The Nigerian Guild of Editors (NGE) condemns in very strong terms the expulsion of Mr. Olalekan Adetayo, the State House correspondent of Punch Newspapers from Aso Rock by Bashir Abubakar, the Chief Security Officer (CSO) to President Muhammadu Buhari.
In a statement by the President of the Guild, Funke Egbemode, the body of editors said that while it notes that the CSO may have acted outside his brief and not on the orders or prompting of President Buhari as was explained by the Senior Special Assistant to the President on Media and Publicity, Malam Garba Shehu, the Guild demands an unreserved apology from the CSO to Mr. Adetayo and Punch Newspapers. As deterrence to others, the Guild urges Mr. President to discipline the CSO for over-reaching himself and acting in a manner that tended to gag free speech.

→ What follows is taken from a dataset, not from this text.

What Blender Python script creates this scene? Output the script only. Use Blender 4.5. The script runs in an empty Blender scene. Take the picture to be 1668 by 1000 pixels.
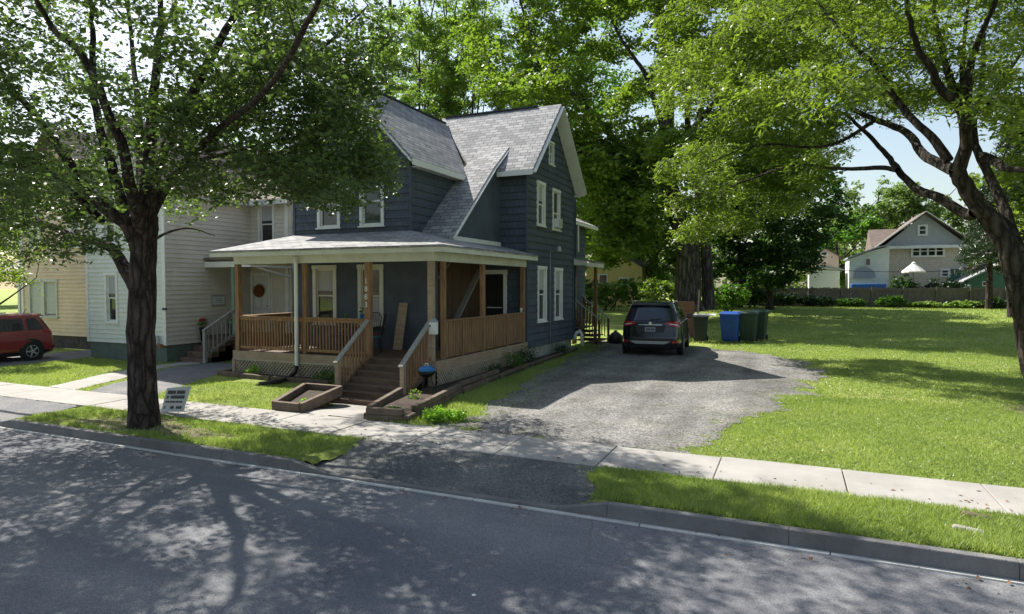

The Guild urges the Presidency to take steps to ensure that such disrespectful and despicable treatment of any journalist covering the State House or any other beat in the country by security operatives does not happen again.
Mr. Adetayo was expelled on Monday, April 24, 2017 by Abubakar but has since been recalled. While we acknowledge the recall of Mr. Adetayo to the State House, the Guild hereby registers its displeasure at the manner he was treated and the circumstances of his expulsion.
The Guild considers the action of the CSO a clear affront on the media and an attempt to muzzle the Fourth Estate of the Realm from discharging its Constitutional duty of being a vehicle for the dissemination of information.
The Guild notes that the media has been a strategic partner of the Nigerian government and a pathfinder in the building and sustenance of democracy and on no account should the media and its practitioners be subjected to harassment and humiliation in a manner that tends to undermine their ability to discharge their duties in the public interest.
The treatment meted out to Mr. Adetayo is not only reprehensible, it is despicable and runs counter to the tenets of freedom of expression as enshrined in the Nigerian constitution and the African Charter on Human and People’s Rights.
The Guild notes that the Nigerian media has made tremendous sacrifice in the fight for the birthing of democracy in the country and it is making even greater sacrifice in its sustenance; it cannot at this point succumb to any form of gorilla arm-twisting to abdicate its duty. Enough is enough!